On Earth Day, April 22, 2021, President Tsai Ing-wen asserted that the 2050 net-zero transition is a goal for the world, and a goal for Taiwan. To achieve this goal, the government is committed to promoting the development of renewable energy, which can not only increase Taiwan's proportion of self-produced energy, but also help maintain energy security. The National Science and Technology Council (NSTC) strives to promote renewable energy-related research, while NARLabs implements NSTC policy by assisting renewable energy R&D with scientific and technological resources. On March 28, NARLabs and Academia Sinica signed a cooperation agreement on ocean energy and marine science and technology R&D in hopes that both parties can work together in the field of ocean energy and accelerate the progression of zero-carbon electricity in Taiwan.

Taiwan's eastern coast borders the Pacific Ocean, and there, the Kuroshio Current flows through Taiwan's waters. This strong and stable ocean current is a renewable energy source and a key solution for helping Taiwan reach net-zero emissions.

President James C. Liao of Academia Sinica and President Faa-Jeng Lin of NARLabs signed the cooperation agreement between the two parties during a ceremony held at Academia Sinica's Institute of Earth Sciences, which was witnessed by NSTC Vice Minister Tzong-Chyuan Chen. Vice Minister Chen stated that the 2050 net-zero goal is a cross-generation, cross-discipline, and multinational large-scale transformative project, and it is also the longest-ranging inter-ministerial development plan in Taiwan's history, which not only concerns Taiwan's competitiveness but also environmental sustainability. NSTC recently proposed eight major frontier research areas, one of which is Net Zero Technology. Vice Minister Chen expects that the cooperation between NARLabs and Academia Sinica can strengthen the country's ocean research, comprehensively enhance Taiwan's marine science and technology R&D, facilitate marine resource development through innovative technology, conserve the marine environment, and sustainably protect Taiwan.

President Liao indicated that Academia Sinica considers ocean energy to be a key frontier energy source, especially when it comes to power generation by ocean currents such as the Kuroshio.
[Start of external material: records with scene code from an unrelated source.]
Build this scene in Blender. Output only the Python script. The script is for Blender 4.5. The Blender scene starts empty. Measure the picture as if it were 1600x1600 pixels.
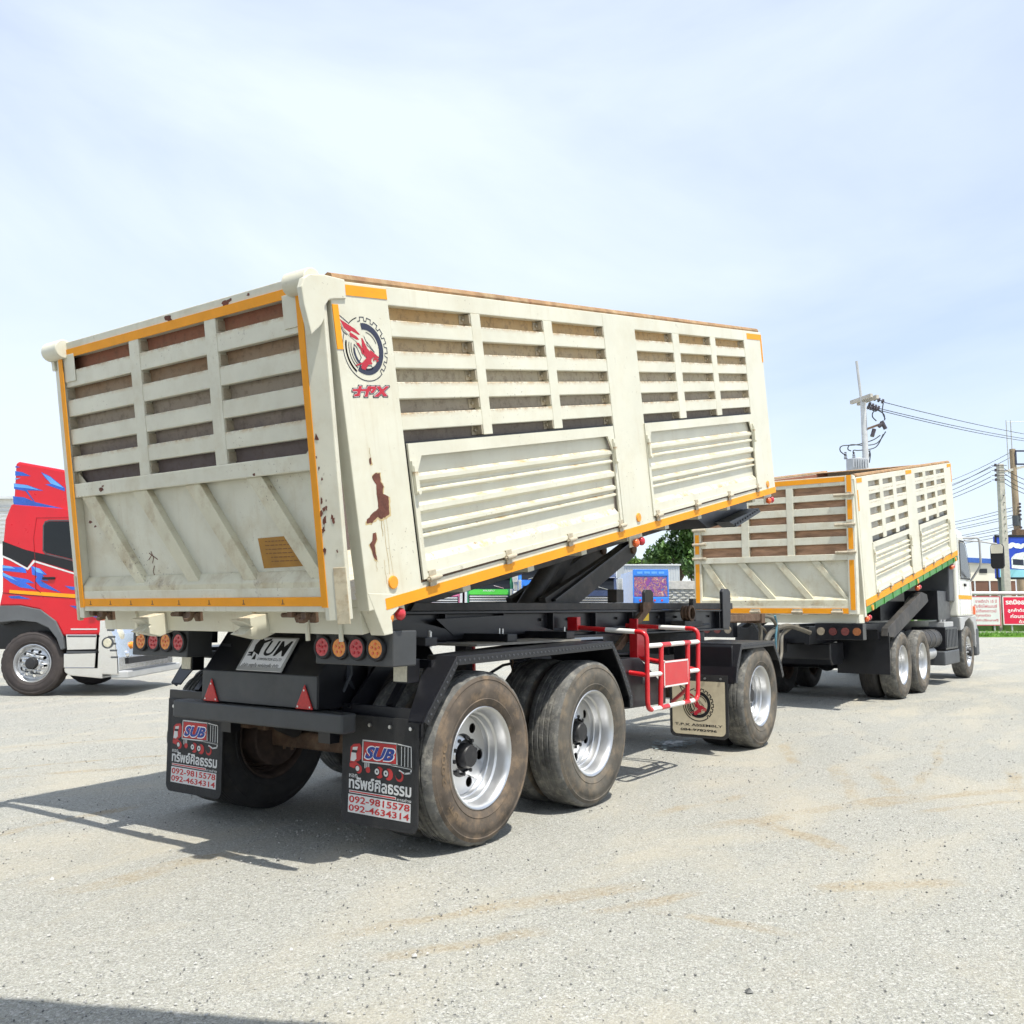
import bpy, bmesh, math, random
from mathutils import Vector, Matrix
from mathutils.geometry import tessellate_polygon
R = math.radians
random.seed(7)
SC = bpy.context.scene
COL = SC.collection

# ------------------------------------------------------------------ camera
cam = bpy.data.cameras.new('camera'); cam_o = bpy.data.objects.new('camera', cam); COL.objects.link(cam_o)
cam.sensor_width = 36; cam.sensor_fit = 'HORIZONTAL'; cam.lens = 1466 / 1600 * 36
cam.clip_start = .05; cam.clip_end = 3000
CAM = Vector((-4.741, -4.705, 1.447))
cam_o.location = CAM
cam_o.rotation_euler = (R(90) + math.atan(148 / 1466), 0, R(34.6 - 90))
SC.camera = cam_o
SC.render.resolution_x = SC.render.resolution_y = 1024

# ------------------------------------------------------------------ sky, sun, exposure
SUN = Vector((-.14, -.41, 1)).normalized()          # towards the sun
W = bpy.data.worlds.new('World'); SC.world = W; W.use_nodes = True
nt = W.node_tree; nt.nodes.clear()
def wn(t, **k):
    n = nt.nodes.new(t)
    for a, b in k.items(): setattr(n, a, b)
    return n
wo = wn('ShaderNodeOutputWorld'); bg = wn('ShaderNodeBackground'); bg.inputs[1].default_value = .15
sky = wn('ShaderNodeTexSky', sky_type='NISHITA'); sky.sun_disc = False
sky.sun_elevation = math.asin(SUN.z); sky.sun_rotation = math.atan2(SUN.x, SUN.y)
sky.air_density = 1.0; sky.dust_density = .6; sky.ozone_density = 1.6
tc = wn('ShaderNodeTexCoord'); mp = wn('ShaderNodeMapping'); mp.inputs['Scale'].default_value = (1, 1, 2.6)
mp.inputs['Rotation'].default_value = (0, 0, R(20))
n1 = wn('ShaderNodeTexNoise'); n1.inputs['Scale'].default_value = 1.35; n1.inputs['Detail'].default_value = 7; n1.inputs['Roughness'].default_value = .52
n1.inputs['Distortion'].default_value = .5
cr = wn('ShaderNodeValToRGB'); cr.color_ramp.elements[0].position = .34; cr.color_ramp.elements[1].position = .66
cr.color_ramp.elements[0].color = (.50, .50, .50, 1); cr.color_ramp.elements[1].color = (.93, .93, .93, 1)
mx = wn('ShaderNodeMixRGB'); mx.inputs[2].default_value = (5.1, 5.7, 6.65, 1)
L = nt.links.new
L(tc.outputs['Generated'], mp.inputs[0]); L(mp.outputs[0], n1.inputs[0]); L(n1.outputs[0], cr.inputs[0])
L(cr.outputs[0], mx.inputs[0]); L(sky.outputs[0], mx.inputs[1]); L(mx.outputs[0], bg.inputs[0]); L(bg.outputs[0], wo.inputs[0])
sl = bpy.data.lights.new('sun', 'SUN'); sl.energy = 4.7; sl.angle = R(.55); sl.color = (1, .965, .885)
so = bpy.data.objects.new('sun', sl); COL.objects.link(so); so.location = (0, 0, 30)
so.rotation_euler = (-SUN).to_track_quat('-Z', 'Y').to_euler()
vs = SC.view_settings; vs.view_transform = 'Standard'; vs.look = 'None'; vs.exposure = .30; vs.gamma = 1; vs.use_curve_mapping = False
SC.render.engine = 'CYCLES'
SC.cycles.max_bounces = 5; SC.cycles.diffuse_bounces = 2; SC.cycles.glossy_bounces = 3; SC.cycles.transmission_bounces = 4
SC.cycles.use_denoising = True; SC.cycles.use_adaptive_sampling = True; SC.cycles.adaptive_threshold = .03

# ------------------------------------------------------------------ materials
MATS = {}
def mat(name, col, rough=.5, metal=0., var=.08, vscale=3., rust=0., rustcol=(.16, .07, .03), rscale=9., ledge=0., speck=0.,
        bump=0., bscale=60., stretch=(1, 1, 1), edge=None, zgrad=None, streak=0., dirt=0., dirtcol=(.30, .25, .17), emit=0., spec=.5, coat=0.):
    if name in MATS: return MATS[name]
    m = bpy.data.materials.new(name); m.use_nodes = True; t = m.node_tree; N = t.nodes; K = t.links.new
    p = N['Principled BSDF']; p.inputs['Roughness'].default_value = rough; p.inputs['Metallic'].default_value = metal
    p.inputs['Specular IOR Level'].default_value = spec
    if coat: p.inputs['Coat Weight'].default_value = coat; p.inputs['Coat Roughness'].default_value = .06
    if emit: p.inputs['Emission Color'].default_value = (*col, 1); p.inputs['Emission Strength'].default_value = emit
    co = N.new('ShaderNodeTexCoord'); mp = N.new('ShaderNodeMapping'); mp.inputs['Scale'].default_value = stretch
    K(co.outputs['Object'], mp.inputs[0]); V = mp.outputs[0]
    def noise(sc, det=4, ro=.6, vec=V):
        n = N.new('ShaderNodeTexNoise'); n.inputs['Scale'].default_value = sc; n.inputs['Detail'].default_value = det; n.inputs['Roughness'].default_value = ro
        K(vec, n.inputs[0]); return n.outputs[0]
    def ramp(x, a, b):
        r = N.new('ShaderNodeMapRange'); r.inputs[1].default_value = a; r.inputs[2].default_value = b; K(x, r.inputs[0]); return r.outputs[0]
    def mul(a, b):
        q = N.new('ShaderNodeMath'); q.operation = 'MULTIPLY'
        for i, z in enumerate((a, b)):
            if isinstance(z, float): q.inputs[i].default_value = z
            else: K(z, q.inputs[i])
        return q.outputs[0]
    def mix(f, a, b):
        q = N.new('ShaderNodeMixRGB')
        for i, z in ((0, f), (1, a), (2, b)):
            if isinstance(z, float): q.inputs[i].default_value = z
            elif isinstance(z, tuple): q.inputs[i].default_value = (*z, 1)
            else: K(z, q.inputs[i])
        return q.outputs[0]
    dk = tuple(c * (1 - var * 1.6) for c in col); lt = tuple(min(1, c * (1 + var)) for c in col)
    c = mix(ramp(noise(vscale), .3, .7), dk, lt)
    if dirt:
        c = mix(mul(ramp(noise(vscale * 1.7, 8, .7), .48, .75), dirt), c, dirtcol)
    if ledge:       # dust and rust lie on upward faces
        g = N.new('ShaderNodeNewGeometry'); s = N.new('ShaderNodeSeparateXYZ'); K(g.outputs['True Normal'], s.inputs[0])
        f = mul(ramp(s.outputs[2], .15, .6), ramp(noise(rscale, 8, .75), .46, .64))
        c = mix(mul(f, ledge), c, (.47, .32, .15))
        c = mix(mul(mul(ramp(s.outputs[2], .15, .6), ramp(noise(rscale * 3, 6, .75), .58, .66)), min(1., ledge * 1.2)), c, rustcol)
    if streak:      # faint brown runs down the sheet
        ms = N.new('ShaderNodeMapping'); ms.inputs['Scale'].default_value = (26, 26, 1.1); K(co.outputs['Object'], ms.inputs[0])
        c = mix(mul(mul(ramp(noise(1., 4, .6, ms.outputs[0]), .56, .76), ramp(noise(1.7, 4, .6), .42, .62)), streak), c, (.40, .27, .11))
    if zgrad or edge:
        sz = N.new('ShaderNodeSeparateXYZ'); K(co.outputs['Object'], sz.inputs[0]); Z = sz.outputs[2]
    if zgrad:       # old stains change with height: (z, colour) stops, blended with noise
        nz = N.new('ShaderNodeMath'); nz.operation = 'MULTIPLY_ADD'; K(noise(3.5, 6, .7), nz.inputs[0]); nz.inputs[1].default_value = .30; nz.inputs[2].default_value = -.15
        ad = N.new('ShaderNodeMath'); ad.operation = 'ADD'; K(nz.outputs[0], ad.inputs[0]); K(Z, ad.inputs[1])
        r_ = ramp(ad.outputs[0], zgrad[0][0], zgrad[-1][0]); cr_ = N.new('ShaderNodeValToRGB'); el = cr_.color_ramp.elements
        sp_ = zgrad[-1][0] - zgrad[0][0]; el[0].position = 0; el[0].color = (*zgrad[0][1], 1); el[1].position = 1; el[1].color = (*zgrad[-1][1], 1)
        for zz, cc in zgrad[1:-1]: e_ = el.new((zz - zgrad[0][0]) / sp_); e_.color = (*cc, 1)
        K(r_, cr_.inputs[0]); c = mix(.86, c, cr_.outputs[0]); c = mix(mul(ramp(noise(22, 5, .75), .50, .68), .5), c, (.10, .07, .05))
    if edge:        # rust creeping down from the upper edges of the slats
        e1 = N.new('ShaderNodeMath'); e1.operation = 'MULTIPLY_ADD'; K(Z, e1.inputs[0]); e1.inputs[1].default_value = -1 / edge[1]; e1.inputs[2].default_value = edge[0] / edge[1] + 20
        e2 = N.new('ShaderNodeMath'); e2.operation = 'FRACT'; K(e1.outputs[0], e2.inputs[0])
        m_ = mul(ramp(e2.outputs[0], .16, .0), ramp(noise(11, 8, .75), .42, .60)); c = mix(mul(m_, .85), c, (.47, .30, .12))
        c = mix(mul(mul(ramp(e2.outputs[0], .07, .0), ramp(noise(30, 5, .75), .50, .58)), .9), c, (.20, .10, .045))
    if rust:
        c = mix(mul(ramp(noise(rscale * .7, 9, .72), .66 - rust * .3, .74 - rust * .26), .9), c, tuple(a * .6 + b * .4 for a, b in zip(rustcol, col)))
        c = mix(ramp(noise(rscale, 9, .72), .72 - rust * .3, .75 - rust * .3), c, rustcol)
    if speck:
        c = mix(mul(mul(ramp(noise(rscale * 7, 3, .6), .70 - speck * .1, .74 - speck * .1), ramp(noise(2.3, 4, .6), .52, .66)), .8), c, (.14, .09, .055))
    K(c, p.inputs['Base Color'])
    rr = N.new('ShaderNodeMapRange'); rr.inputs[3].default_value = max(.03, rough - .1); rr.inputs[4].default_value = min(1, rough + .12)
    K(noise(vscale * 3), rr.inputs[0]); K(rr.outputs[0], p.inputs['Roughness'])
    if bump:
        b = N.new('ShaderNodeBump'); b.inputs['Strength'].default_value = bump; b.inputs['Distance'].default_value = .01
        K(noise(bscale, 5, .65), b.inputs['Height']); K(b.outputs[0], p.inputs['Normal'])
    MATS[name] = m; return m
CR = (.70, .675, .545)
RUSTC = (.13, .055, .03)
mat('cream', CR, .42, var=.05, vscale=1.6, speck=.35, rscale=7, dirt=.30, dirtcol=(.52, .43, .25), rust=.02, rustcol=RUSTC, bump=.16, bscale=1.8, ledge=.35, streak=.22)
mat('cream_slat', CR, .42, var=.05, vscale=2.2, speck=.5, rscale=8, dirt=.25, dirtcol=(.50, .40, .22), ledge=.75, rustcol=(.22, .11, .04), bump=.05, bscale=5, edge=(1.561, .1738))
mat('cream_bar', CR, .45, var=.06, vscale=2.2, speck=.5, rscale=8, dirt=.35, dirtcol=(.47, .40, .26), rust=.03, rustcol=RUSTC, bump=.05, bscale=8, edge=(1.540, .185))
mat('cream_plain', CR, .45, var=.06, vscale=3, speck=.5, dirt=.3, dirtcol=(.5, .4, .22), rust=.05, rustcol=RUSTC)
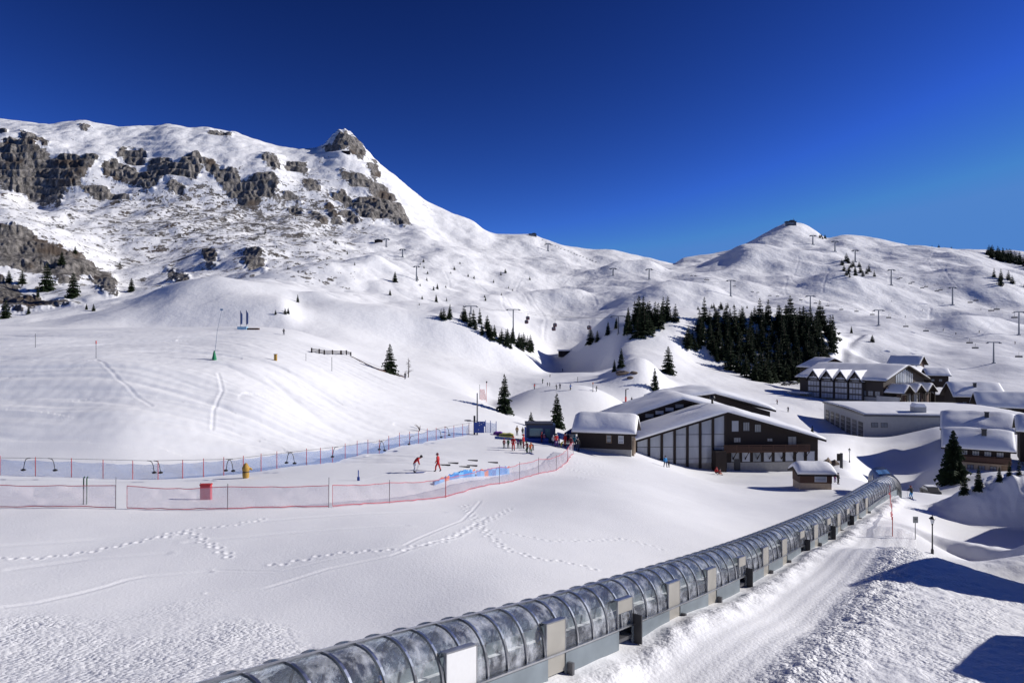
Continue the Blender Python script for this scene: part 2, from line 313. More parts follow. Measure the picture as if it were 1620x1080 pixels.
def samp(img, x, y):
    x = np.clip(x-_ox, 0, _W-1.01); y = np.clip(y, 0, _H-1.01)
    i = x.astype(int); j = y.astype(int); fx = x-i; fy = y-j
    return (img[j, i]*(1-fx)+img[j, i+1]*fx)*(1-fy) + (img[j+1, i]*(1-fx)+img[j+1, i+1]*fx)*fy
Ug = np.repeat(U[None, :], NR, 0); Vg = CY - Zg/Yg*F           # where each point stands in the photograph
rock = np.zeros((NR, NU), np.float32)
fi = int(np.searchsorted(ROWS, 430))
rock[fi:] = samp(rimg, Ug[fi:], Vg[fi:])*sst(Yg[fi:], 430, 470)*(Yg[fi:] < 1560)

# --- relief added to the smooth surface
Z = Zg.copy()
far_w = sst(Yg, 110, 260)
sky_w = 1-0.75*sst(Yg, 1250, 1400)
left = 1-sst(Ug, 560, 760)*0.0
for wl, amp, sd in ((170, 6.0, 1), (75, 4.6, 2), (36, 2.4, 3), (16, 0.7, 4), (7, 0.2, 8)):
    am = amp*far_w*sky_w*np.clip(Yg/470, 0.25, 1.35)
    Z += am*vnoise(Xg/wl+sd*7.3, Yg/wl*0.8+3.1, sd)
# gentle swells and wind ripples near
for wl, amp, sd in ((22, 0.32, 5), (9, 0.10, 6), (3.1, 0.022, 7)):
    Z += amp*(1-sst(Yg, 110, 220))*vnoise(Xg/wl, Yg/wl, sd)*sst(Yg, 10, 20)
# craggy relief inside the rock and small steps around it
rm = np.clip(rock*1.4, 0, 1)
xs_ = Xg[fi:]; ys_ = Yg[fi:]; xn_ = xs_/ys_*np.mean(ys_[:, 0])
crag = (1-np.abs(vnoise(xn_/22, ys_/26, 11)))*8 + (1-np.abs(vnoise(xn_/9, ys_/14, 12)))*4.5 + vnoise(xn_/4, ys_/6, 13)*1.8
_cs = np.clip((ys_-250)/900, 0.22, 1.0); crag *= _cs*0.85
Z[fi:] += rm[fi:]*(crag-6*_cs)
led = Z[fi:]/17+0.5*vnoise(xn_/60, ys_/60, 19)
Z[fi:] += np.clip(rm[fi:]*1.5+0.25*sst(Vg[fi:], 470, 380)*(1-sst(Ug[fi:], 600, 760)), 0, 1)*2.7*np.clip(ys_/1000, 0.5, 1.1)*np.sin(2*np.pi*led)
Z[fi:] += 2.2*np.abs(vnoise(xs_/28, ys_/28, 14))*sst(Vg[fi:], 520, 430)*(1-sst(Ug[fi:], 600, 800))
# summit crag
sm = np.exp(-((Ug-543)/24)**2)*sst(Yg, 1300, 1390)*(Yg < 1500)
Z += sm*(vnoise(Xg/9, Yg/14, 15)*5 + vnoise(Xg/4, Yg/8, 16)*3)

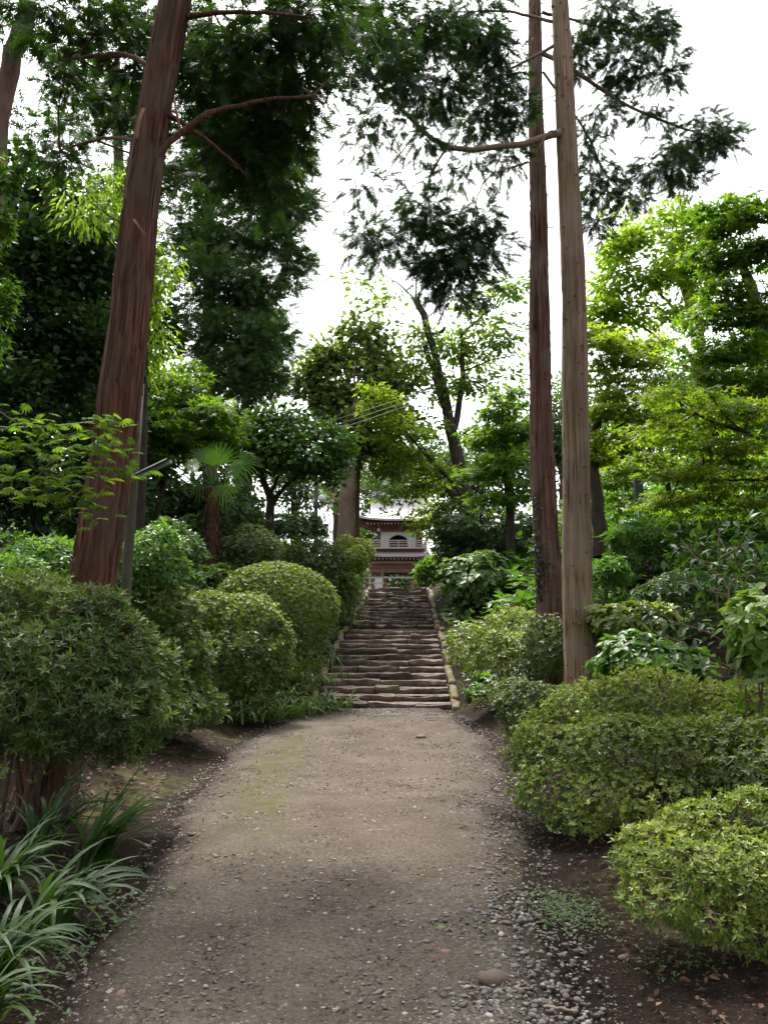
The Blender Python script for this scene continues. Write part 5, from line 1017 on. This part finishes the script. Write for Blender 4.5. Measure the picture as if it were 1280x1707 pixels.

Therefore, in addition to recommending the government to promote ocean energy in its Strategic Recommendations for Science and Technology Actions towards Net Zero Emission in Taiwan last year, Academia Sinica also established a special center for ocean energy under its Research Center for Environmental Changes. President Liao expressed hope that through cooperation with NARLabs' Taiwan Ocean Research Institute (TORI), an environmental survey of Taiwan's eastern waters can be completed as soon as possible, so that we can not only understand the current's power generation potential in more detail, but also identify suitable sites for underwater power generators.

President Lin stated that NARLabs' mission is to provide key national technologies and facilities as well as R&D platform services to support Taiwan's research activities. Among these includes TORI's R/V Legend, a key vessel for marine surveys, especially in the deep sea. Under the national goal of net-zero emissions by 2050, NARLabs is pleased to be part of the ocean energy research team in collaboration with Academia Sinica. NARLabs believes that this cooperation will bring about globally competitive R&D results in marine technology, especially that for ocean energy.

As ocean energy is a frontier energy source that has yet to be developed, especially in the field of environmental science, thorough understanding is necessary before reliable assessment of suitable sites, potential, and power generation can be made. Therefore, NARLabs and Academia Sinica are promptly starting an exchange of personnel, technology, and research facilities to cooperate in accelerating the promotion of key ocean technologies, especially in the hope of facilitating the early development and utilization of ocean energy so that Taiwan can achieve the goal of net-zero emissions as swiftly as possible.